Exercise objective – Will you output the lines between the ones holding "Generate a Blender" and "R_ = math.radians", inclusive, exactly as they stand, and only those lines, with the pictures left out?

Extracted entries –
☆ ☆ ☆ ☆

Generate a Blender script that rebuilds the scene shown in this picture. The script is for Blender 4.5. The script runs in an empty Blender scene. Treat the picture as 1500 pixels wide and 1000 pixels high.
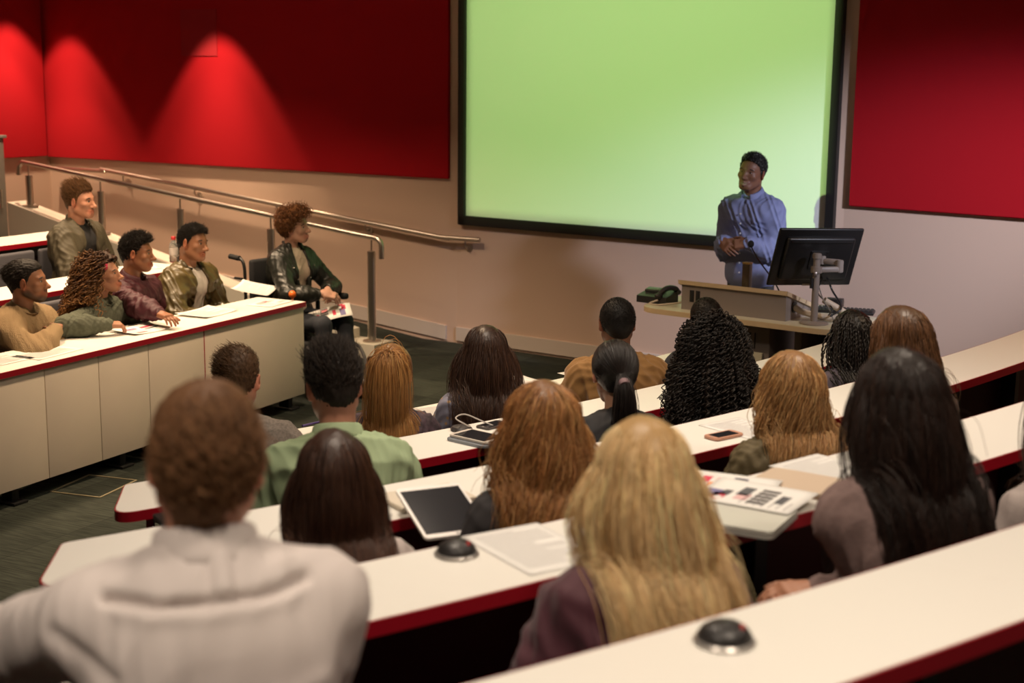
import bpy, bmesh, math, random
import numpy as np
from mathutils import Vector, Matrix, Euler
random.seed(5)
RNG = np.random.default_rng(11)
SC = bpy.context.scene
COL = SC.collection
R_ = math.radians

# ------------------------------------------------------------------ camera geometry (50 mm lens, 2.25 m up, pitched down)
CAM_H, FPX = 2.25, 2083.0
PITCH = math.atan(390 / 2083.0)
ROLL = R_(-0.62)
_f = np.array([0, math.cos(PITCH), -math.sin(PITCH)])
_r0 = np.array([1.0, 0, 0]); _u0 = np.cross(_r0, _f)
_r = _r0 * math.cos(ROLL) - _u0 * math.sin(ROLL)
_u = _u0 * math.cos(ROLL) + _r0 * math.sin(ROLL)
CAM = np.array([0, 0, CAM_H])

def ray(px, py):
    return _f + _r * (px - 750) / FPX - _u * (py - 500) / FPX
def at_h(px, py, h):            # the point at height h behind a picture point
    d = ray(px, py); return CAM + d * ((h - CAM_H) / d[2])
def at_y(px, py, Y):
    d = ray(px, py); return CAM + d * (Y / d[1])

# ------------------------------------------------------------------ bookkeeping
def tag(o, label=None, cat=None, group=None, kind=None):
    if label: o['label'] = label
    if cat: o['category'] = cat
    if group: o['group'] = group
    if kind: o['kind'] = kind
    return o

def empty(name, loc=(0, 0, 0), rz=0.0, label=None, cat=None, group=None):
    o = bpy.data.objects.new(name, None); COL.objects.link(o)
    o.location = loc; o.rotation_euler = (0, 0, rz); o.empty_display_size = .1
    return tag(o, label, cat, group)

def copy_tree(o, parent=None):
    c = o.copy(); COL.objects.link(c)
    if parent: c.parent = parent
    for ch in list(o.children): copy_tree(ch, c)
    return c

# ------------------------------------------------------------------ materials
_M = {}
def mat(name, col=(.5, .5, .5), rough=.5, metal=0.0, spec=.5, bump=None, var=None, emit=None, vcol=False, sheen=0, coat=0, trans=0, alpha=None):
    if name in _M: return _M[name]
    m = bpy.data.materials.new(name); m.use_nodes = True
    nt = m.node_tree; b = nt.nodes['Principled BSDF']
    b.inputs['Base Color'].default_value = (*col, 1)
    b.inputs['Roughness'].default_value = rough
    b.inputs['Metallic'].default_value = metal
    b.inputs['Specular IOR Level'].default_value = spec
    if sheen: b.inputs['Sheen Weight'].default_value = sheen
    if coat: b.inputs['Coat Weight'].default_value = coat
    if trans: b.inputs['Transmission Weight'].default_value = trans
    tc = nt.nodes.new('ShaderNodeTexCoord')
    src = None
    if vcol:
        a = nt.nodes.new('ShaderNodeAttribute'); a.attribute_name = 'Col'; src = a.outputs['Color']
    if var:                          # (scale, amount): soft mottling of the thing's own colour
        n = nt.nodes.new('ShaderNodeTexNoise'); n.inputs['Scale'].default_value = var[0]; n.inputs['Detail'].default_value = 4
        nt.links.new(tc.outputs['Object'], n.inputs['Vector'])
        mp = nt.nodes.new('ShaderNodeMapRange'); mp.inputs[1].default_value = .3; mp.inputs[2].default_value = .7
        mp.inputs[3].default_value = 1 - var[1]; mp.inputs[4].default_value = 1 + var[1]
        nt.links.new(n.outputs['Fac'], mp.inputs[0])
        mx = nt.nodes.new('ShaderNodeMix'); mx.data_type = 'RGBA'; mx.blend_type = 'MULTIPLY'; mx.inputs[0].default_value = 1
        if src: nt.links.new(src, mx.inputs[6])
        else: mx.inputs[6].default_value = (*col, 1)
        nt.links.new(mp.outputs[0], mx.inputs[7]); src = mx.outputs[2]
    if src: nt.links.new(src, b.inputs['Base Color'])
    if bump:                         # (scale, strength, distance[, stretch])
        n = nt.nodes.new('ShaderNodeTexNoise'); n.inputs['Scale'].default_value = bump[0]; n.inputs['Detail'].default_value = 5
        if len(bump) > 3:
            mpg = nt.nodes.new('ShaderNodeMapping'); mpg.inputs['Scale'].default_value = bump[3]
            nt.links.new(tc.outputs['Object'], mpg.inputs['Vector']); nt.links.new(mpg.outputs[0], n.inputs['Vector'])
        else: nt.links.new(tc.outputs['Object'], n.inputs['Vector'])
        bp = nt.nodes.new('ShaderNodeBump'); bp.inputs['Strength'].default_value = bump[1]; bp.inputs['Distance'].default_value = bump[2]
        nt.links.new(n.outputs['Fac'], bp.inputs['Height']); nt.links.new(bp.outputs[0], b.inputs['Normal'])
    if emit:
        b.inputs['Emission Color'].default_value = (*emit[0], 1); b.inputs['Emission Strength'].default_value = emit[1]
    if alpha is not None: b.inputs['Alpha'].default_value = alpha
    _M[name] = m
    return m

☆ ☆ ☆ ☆

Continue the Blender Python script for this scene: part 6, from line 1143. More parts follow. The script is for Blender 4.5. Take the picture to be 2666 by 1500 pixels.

☆ ☆ ☆ ☆

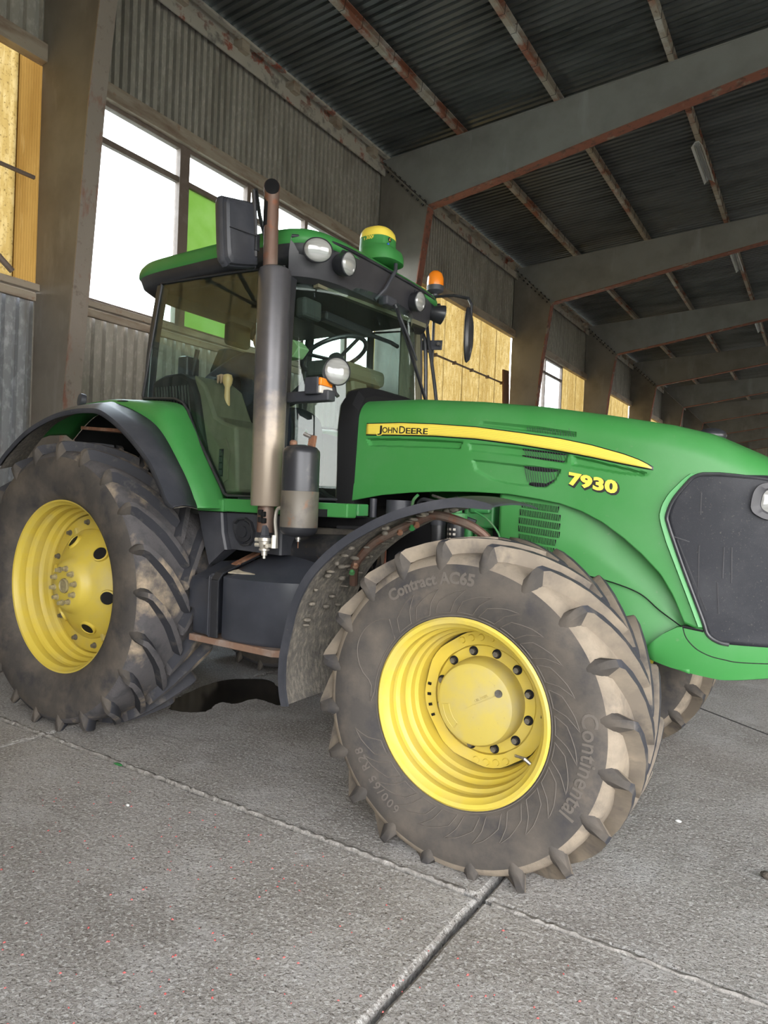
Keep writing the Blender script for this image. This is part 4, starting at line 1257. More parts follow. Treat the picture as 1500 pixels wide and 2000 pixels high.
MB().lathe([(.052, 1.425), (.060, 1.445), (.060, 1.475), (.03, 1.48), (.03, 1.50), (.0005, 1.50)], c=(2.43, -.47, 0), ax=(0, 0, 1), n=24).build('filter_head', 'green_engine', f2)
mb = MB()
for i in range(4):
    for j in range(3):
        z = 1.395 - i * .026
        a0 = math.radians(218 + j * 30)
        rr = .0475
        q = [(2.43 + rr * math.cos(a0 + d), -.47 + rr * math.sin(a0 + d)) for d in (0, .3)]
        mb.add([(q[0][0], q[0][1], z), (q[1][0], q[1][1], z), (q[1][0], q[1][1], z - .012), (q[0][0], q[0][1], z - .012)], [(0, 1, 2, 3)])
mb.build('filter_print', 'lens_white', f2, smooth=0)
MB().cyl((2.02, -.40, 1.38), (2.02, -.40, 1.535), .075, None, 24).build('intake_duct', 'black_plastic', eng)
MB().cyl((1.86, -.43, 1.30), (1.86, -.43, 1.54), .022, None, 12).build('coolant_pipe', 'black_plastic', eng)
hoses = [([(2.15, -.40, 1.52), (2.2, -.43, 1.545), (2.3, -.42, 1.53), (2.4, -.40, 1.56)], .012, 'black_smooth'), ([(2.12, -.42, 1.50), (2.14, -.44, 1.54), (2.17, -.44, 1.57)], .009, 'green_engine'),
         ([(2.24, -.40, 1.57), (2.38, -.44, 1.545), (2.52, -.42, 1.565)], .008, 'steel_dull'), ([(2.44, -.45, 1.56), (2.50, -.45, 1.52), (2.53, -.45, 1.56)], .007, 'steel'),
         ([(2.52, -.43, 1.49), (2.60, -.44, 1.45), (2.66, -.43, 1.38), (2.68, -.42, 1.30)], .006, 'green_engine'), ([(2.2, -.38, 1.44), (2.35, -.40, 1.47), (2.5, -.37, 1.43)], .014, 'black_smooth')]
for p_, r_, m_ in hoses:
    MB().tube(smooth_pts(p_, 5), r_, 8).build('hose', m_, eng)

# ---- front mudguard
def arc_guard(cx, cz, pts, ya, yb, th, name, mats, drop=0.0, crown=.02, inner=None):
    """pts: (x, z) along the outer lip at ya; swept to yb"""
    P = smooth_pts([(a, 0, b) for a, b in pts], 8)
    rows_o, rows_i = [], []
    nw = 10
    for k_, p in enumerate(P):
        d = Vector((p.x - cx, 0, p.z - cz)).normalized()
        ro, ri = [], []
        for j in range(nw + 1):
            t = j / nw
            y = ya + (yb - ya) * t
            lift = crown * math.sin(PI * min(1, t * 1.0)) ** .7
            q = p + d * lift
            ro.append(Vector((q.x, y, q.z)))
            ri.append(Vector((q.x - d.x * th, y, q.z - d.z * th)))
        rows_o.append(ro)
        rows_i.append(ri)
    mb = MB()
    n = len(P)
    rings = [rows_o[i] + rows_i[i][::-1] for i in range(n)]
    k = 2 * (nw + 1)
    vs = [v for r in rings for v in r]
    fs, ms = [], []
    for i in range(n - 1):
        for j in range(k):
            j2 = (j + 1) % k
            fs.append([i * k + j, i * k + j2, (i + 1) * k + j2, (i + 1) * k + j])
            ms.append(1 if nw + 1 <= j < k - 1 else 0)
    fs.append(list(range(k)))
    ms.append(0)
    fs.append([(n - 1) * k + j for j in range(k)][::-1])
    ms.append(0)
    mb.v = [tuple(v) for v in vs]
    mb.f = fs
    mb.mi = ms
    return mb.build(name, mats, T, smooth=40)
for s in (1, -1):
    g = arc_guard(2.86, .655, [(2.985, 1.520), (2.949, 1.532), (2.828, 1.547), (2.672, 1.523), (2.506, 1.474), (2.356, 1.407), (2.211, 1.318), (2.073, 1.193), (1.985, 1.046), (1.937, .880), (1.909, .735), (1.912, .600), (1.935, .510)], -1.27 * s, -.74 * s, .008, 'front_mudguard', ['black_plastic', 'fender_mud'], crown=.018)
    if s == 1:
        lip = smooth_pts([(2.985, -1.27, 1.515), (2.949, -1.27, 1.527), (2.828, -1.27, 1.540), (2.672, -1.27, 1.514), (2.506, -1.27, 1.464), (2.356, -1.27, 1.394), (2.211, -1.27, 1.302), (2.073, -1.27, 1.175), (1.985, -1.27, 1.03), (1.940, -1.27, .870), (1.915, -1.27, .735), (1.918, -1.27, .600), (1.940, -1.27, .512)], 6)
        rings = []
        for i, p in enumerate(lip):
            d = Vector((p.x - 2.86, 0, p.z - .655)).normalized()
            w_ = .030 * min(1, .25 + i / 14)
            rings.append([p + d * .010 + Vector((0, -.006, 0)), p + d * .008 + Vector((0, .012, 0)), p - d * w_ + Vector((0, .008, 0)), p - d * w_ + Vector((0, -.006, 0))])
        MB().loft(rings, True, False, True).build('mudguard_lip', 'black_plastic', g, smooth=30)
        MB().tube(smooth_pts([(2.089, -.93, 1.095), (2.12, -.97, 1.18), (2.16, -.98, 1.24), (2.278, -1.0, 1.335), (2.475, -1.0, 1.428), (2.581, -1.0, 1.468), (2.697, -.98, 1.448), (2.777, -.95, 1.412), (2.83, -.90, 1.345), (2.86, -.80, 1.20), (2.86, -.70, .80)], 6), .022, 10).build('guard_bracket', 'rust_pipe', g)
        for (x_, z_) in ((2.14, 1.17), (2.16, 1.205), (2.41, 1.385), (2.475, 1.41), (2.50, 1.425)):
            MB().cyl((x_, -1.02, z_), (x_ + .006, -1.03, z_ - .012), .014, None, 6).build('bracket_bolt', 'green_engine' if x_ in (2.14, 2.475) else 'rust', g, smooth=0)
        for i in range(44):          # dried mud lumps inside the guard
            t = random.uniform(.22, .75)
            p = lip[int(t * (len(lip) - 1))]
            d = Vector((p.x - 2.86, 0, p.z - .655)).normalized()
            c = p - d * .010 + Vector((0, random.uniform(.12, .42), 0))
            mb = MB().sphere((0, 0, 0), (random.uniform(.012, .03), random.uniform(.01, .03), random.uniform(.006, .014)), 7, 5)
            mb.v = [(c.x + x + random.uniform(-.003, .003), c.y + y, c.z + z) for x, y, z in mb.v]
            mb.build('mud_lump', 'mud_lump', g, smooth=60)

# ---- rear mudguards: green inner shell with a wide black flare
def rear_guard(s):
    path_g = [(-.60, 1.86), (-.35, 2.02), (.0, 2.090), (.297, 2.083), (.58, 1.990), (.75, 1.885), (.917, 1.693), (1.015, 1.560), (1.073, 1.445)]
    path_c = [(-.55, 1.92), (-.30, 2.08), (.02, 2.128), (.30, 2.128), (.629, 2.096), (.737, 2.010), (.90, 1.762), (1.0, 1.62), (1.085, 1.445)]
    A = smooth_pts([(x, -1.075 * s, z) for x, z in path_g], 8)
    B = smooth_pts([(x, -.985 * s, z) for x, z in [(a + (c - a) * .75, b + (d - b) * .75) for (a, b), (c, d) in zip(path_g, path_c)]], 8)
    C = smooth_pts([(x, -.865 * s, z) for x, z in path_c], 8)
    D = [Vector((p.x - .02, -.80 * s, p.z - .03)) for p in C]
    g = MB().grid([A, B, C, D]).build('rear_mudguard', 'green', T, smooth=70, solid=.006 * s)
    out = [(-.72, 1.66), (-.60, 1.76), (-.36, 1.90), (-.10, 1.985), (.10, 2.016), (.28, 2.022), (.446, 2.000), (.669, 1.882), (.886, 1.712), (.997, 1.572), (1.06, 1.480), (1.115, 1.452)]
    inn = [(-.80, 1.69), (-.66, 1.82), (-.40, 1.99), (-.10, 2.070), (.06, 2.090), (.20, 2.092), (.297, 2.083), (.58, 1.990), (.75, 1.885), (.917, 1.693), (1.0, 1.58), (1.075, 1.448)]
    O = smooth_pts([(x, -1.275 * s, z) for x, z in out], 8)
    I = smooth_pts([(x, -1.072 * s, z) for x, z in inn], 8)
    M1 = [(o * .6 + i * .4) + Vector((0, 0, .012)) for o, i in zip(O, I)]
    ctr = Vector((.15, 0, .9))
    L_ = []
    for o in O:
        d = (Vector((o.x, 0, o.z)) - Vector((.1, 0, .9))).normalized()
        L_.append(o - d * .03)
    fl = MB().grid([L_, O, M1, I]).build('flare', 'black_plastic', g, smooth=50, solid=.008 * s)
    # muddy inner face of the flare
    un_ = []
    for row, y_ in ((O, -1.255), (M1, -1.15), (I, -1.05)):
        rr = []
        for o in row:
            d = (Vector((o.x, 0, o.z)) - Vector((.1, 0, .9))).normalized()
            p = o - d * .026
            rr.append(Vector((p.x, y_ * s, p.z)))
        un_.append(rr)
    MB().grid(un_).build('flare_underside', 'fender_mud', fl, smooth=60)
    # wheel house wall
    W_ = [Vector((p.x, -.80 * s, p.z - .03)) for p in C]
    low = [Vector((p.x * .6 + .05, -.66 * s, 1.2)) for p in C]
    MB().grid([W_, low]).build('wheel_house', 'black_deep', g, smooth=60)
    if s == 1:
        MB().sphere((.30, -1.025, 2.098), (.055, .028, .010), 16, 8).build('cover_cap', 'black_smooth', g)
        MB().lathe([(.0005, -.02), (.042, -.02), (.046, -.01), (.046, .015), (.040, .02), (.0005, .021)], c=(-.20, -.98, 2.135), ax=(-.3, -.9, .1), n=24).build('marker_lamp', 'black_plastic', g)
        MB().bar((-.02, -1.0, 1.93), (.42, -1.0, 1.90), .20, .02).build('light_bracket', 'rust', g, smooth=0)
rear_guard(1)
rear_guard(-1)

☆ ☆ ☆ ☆

Final answer –
Generate a Blender script that rebuilds the scene shown in this picture. The script is for Blender 4.5. The script runs in an empty Blender scene. Treat the picture as 1500 pixels wide and 1000 pixels high.
import bpy, bmesh, math, random
import numpy as np
from mathutils import Vector, Matrix, Euler
random.seed(5)
RNG = np.random.default_rng(11)
SC = bpy.context.scene
COL = SC.collection
R_ = math.radians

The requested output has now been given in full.